━━━━━ DATA IN THIS EXERCISE

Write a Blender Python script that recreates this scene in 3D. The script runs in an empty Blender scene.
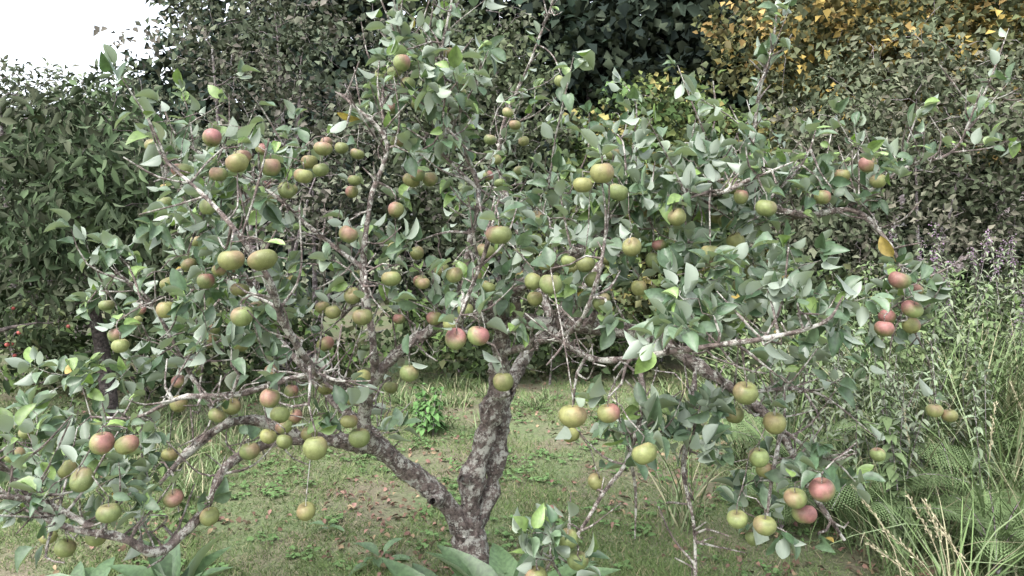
import bpy, math, random
import numpy as np
from mathutils import Vector
SEED=7
rng=np.random.default_rng(SEED); random.seed(SEED)
scene=bpy.context.scene
scene.view_settings.view_transform='Standard'
scene.view_settings.look='None'
scene.view_settings.exposure=0
coll=scene.collection

# ------------------------------------------------------------ helpers
def unit(v):
    v=np.asarray(v,float); n=np.linalg.norm(v,axis=-1,keepdims=True); n[n<1e-9]=1; return v/n
def rdir(n): return unit(rng.normal(size=(n,3)))
def empty(name,loc=(0,0,0)):
    o=bpy.data.objects.new(name,None); coll.objects.link(o); o.empty_display_size=.2
    return o
def mk(name,V,F,mat,col=None,smooth=True,parent=None):
    V=np.asarray(V,np.float32); F=np.asarray(F,np.int32); k=F.shape[1]
    me=bpy.data.meshes.new(name)
    me.vertices.add(len(V)); me.vertices.foreach_set('co',V.ravel())
    me.loops.add(F.size); me.loops.foreach_set('vertex_index',F.ravel())
    me.polygons.add(len(F)); me.polygons.foreach_set('loop_start',np.arange(0,F.size,k,dtype=np.int32))
    me.update(calc_edges=True)
    me.polygons.foreach_set('use_smooth',np.full(len(F),smooth,dtype=bool))
    if col is not None:
        a=me.attributes.new('col','FLOAT_COLOR','POINT')
        c=np.ones((len(V),4),np.float32); c[:,:3]=col; a.data.foreach_set('color',c.ravel())
    me.materials.append(mat); me.update()
    o=bpy.data.objects.new(name,me); coll.objects.link(o)
    if parent: o.parent=parent
    return o
# ------------------------------------------------------------ materials
def nodes(name):
    m=bpy.data.materials.new(name); m.use_nodes=True; nt=m.node_tree; nt.nodes.clear()
    return m,nt,nt.nodes,nt.links
def N(ns,t,**kw):
    n=ns.new(t)
    for k,v in kw.items():
        if k in n.inputs: n.inputs[k].default_value=v
        else: setattr(n,k,v)
    return n
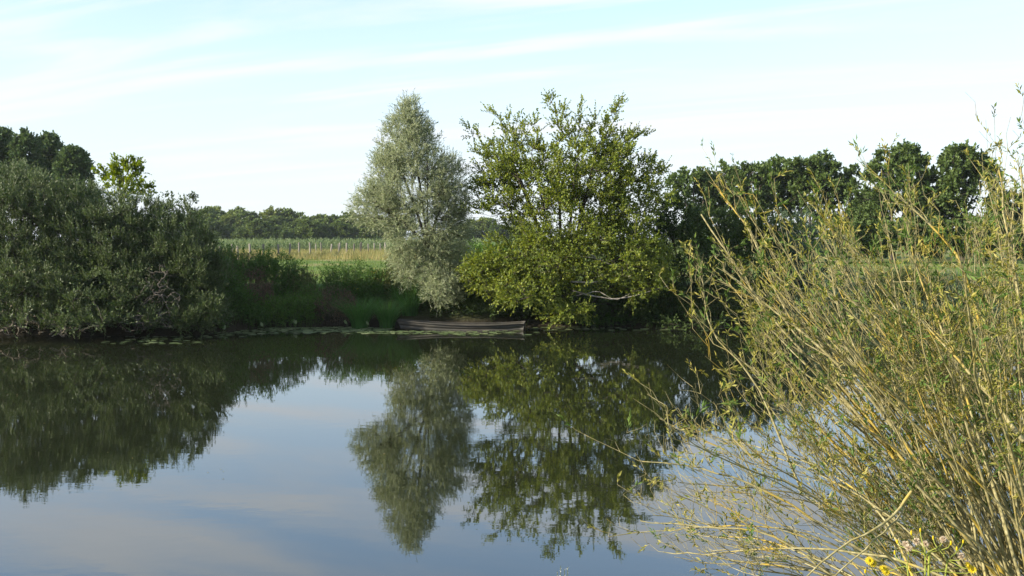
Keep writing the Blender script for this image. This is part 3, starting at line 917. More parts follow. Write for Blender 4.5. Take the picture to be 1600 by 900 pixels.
def build_bank_herbs():
    rng = np.random.default_rng(100)
    g = 'nettles and herbs on the shaded bank'
    A = [
        ('dark green nettles filling the nook right of the sallow thicket', 345, 36.3, 1.6, 1.4, 1.9, 170, 'nettle', .1, .045, 3, 0),
        ('waterside nettles below the nook, reaching over the lily pads', 378, 36.6, 1.7, 1.0, 1.1, 150, 'nettle', .09, .04, 2, 0),
        ('low dark herbs at the foot of the dead sallow twigs', 318, 35.2, 1.7, .9, .8, 140, 'nettle', .09, .04, 2, 0),
        ('low dark herbs at the water under the bare pale limbs', 950, 37.45, 3.0, .7, .6, 150, 'nettle', .08, .04, 2, 0),
        ('leafy fringe at the water between hawthorn and deep green shrub', 1090, 37.5, 2.8, .7, .7, 150, 'olive_herb', .08, .035, 2, 0),
        ('leafy fringe at the water below the bluish-green shrub', 1215, 37.6, 3.0, .7, .7, 150, 'olive_herb', .08, .035, 2, 0),
        # label, px, Y, w, d, h, n, mat, ll, lw, branchy, flowers
        ('dark green nettle clump against the right end of the sallow thicket', 352, 38.2, 1.6, 1.6, 1.7, 150, 'nettle', .1, .045, 3, 0),
        ('dry brown dock clump among dark green nettles', 392, 37.6, 1.5, 1.0, 1.6, 55, 'dry_herb', .07, .028, 8, 0),
        ('tall nettle clump rising to the fence line left of the open grass', 425, 39.3, 2.2, 1.5, 1.55, 220, 'nettle', .11, .045, 3, 0),
        ('low green herbs at the water edge under the brown dock', 372, 36.9, 1.8, .7, .75, 120, 'nettle', .08, .04, 2, 0),
        ('bright fresh green leafy clump at the water edge', 440, 37.1, 1.5, .9, 1.2, 170, 'fresh', .08, .035, 3, 0),
        ('upright fresh green clump beside the second brown dock', 480, 37.4, 1.1, .8, 1.45, 130, 'fresh', .09, .03, 2, 0),
        ('yellow-green herb clump below the open grass gap', 468, 39.3, 1.4, 1.0, .95, 120, 'olive_herb', .08, .03, 3, 0),
        ('brown withered dock clump left of the sedge tussocks', 522, 37.5, 1.3, .9, 1.55, 55, 'dry_herb', .07, .028, 8, 0),
        ('tall mixed nettle clump topping the bank left of the willow', 545, 39.2, 2.0, 1.3, 1.5, 190, 'nettle', .1, .04, 3, 0),
        ('nettle clump with small yellow flowers beside the willow', 585, 38.9, 1.5, 1.2, 1.35, 150, 'nettle', .1, .04, 3, 4),
        ('sunlit yellow-green herb clump under the willow edge', 622, 39.0, 1.4, 1.2, 1.35, 150, 'olive_herb', .1, .045, 3, 0),
        ('shaded nettle clump behind the boat bow', 650, 38.3, 1.6, 1.0, 1.1, 130, 'nettle', .09, .04, 2, 0),
        ('dark low herbs behind the middle of the boat', 720, 38.6, 2.0, .8, .7, 120, 'nettle', .09, .04, 2, 0),
        ('dark herbs at the water right of the boat', 850, 38.1, 1.8, .7, .7, 110, 'nettle', .08, .04, 2, 0),
        ('dim herbs at the water under the dark hawthorn', 1040, 37.6, 2.6, .8, .65, 150, 'olive_herb', .08, .035, 2, 0),
        ('leafy waterside herbs below the deep green shrub', 1135, 38.0, 2.8, .9, .8, 170, 'olive_herb', .08, .035, 2, 0),
    ]
    for lab, px, Y, w, d, h, n, mt, ll, lw, br, fl in A:
        herb('herb_clump', lab, 'herbs', px, Y + .75, w, d, h, n, M[mt], rng, ll=ll, lw=lw, branchy=br, per=7, flowers=fl, group=g, lean=.3 if mt == 'dry_herb' else .15, stem=M['bark'] if mt == 'dry_herb' else None)
    for lab, px, Y, n, h, rad in (('large arching green sedge tussock left of the boat', 562, 37.55, 420, 1.55, .3), ('slimmer sedge tussock touching the boat bow', 604, 37.6, 380, 1.5, .28),
                                  ('dim sedge tussock behind the boat bow', 640, 38.4, 260, 1.5, .3)):
        tussock('sedge_tussock', lab, px, Y, n, h, .02, M['sedge'], rng, rad=rad)
    # sunlit bank beyond the osier
    B = [('pale grey-green tall herbs on the far bank behind the osier', 1330, 39.5, 'grey_herb', 1.9), ('olive tall herb bank under the large round tree', 1385, 39.2, 'olive_herb', 1.7),
         ('olive tall herbs in the far meadow edge between osier stems', 1440, 39.6, 'olive_herb', 1.6), ('grey-green tall herbs on far bank near the right edge', 1500, 39.3, 'grey_herb', 1.6),
         ('olive herb bank below the far tree at the right edge', 1560, 39.6, 'olive_herb', 1.55), ('tall herbs of the far bank cut by the right frame edge', 1620, 39.4, 'grey_herb', 1.55)]
    for lab, px, Y, mt, h in B:
        herb('herb_clump', lab, 'herbs', px, Y, 2.2, 1.8, h * .8, 190, M[mt], rng, ll=.12, lw=.03, branchy=3, per=9, group='tall herbs on the sunlit far bank')
        herb('herb_clump', lab.replace('tall', 'low').replace('olive herb bank', 'low olive herbs') + ', at the water', 'herbs', px - 12, Y - 1.6, 2.2, 1.4, .95, 130, M['olive_herb' if mt == 'grey_herb' else 'grey_herb'], rng, ll=.1, lw=.03,
             branchy=2, per=8, group='low herbs on the sunlit far bank')


def scatter(x0, x1, y0, y1, n, rng, wedge=True):
    """points on the ground between distances y0..y1 and photograph columns x0..x1"""
    y = y0 + (y1 - y0) * rng.random(n)
    px = x0 + (x1 - x0) * rng.random(n)
    x = (px - 800) / FPX * y
    return np.stack([x, y, ground_z(x, y)], 1)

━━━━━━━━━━

From the first line of the entries above down to the line holding "coll=scene.collection", quote each line exactly and nothing else, skipping pictures.

Write a Blender Python script that recreates this scene in 3D. The script runs in an empty Blender scene.
import bpy, math, random
import numpy as np
from mathutils import Vector
SEED=7
rng=np.random.default_rng(SEED); random.seed(SEED)
scene=bpy.context.scene
scene.view_settings.view_transform='Standard'
scene.view_settings.look='None'
scene.view_settings.exposure=0
coll=scene.collection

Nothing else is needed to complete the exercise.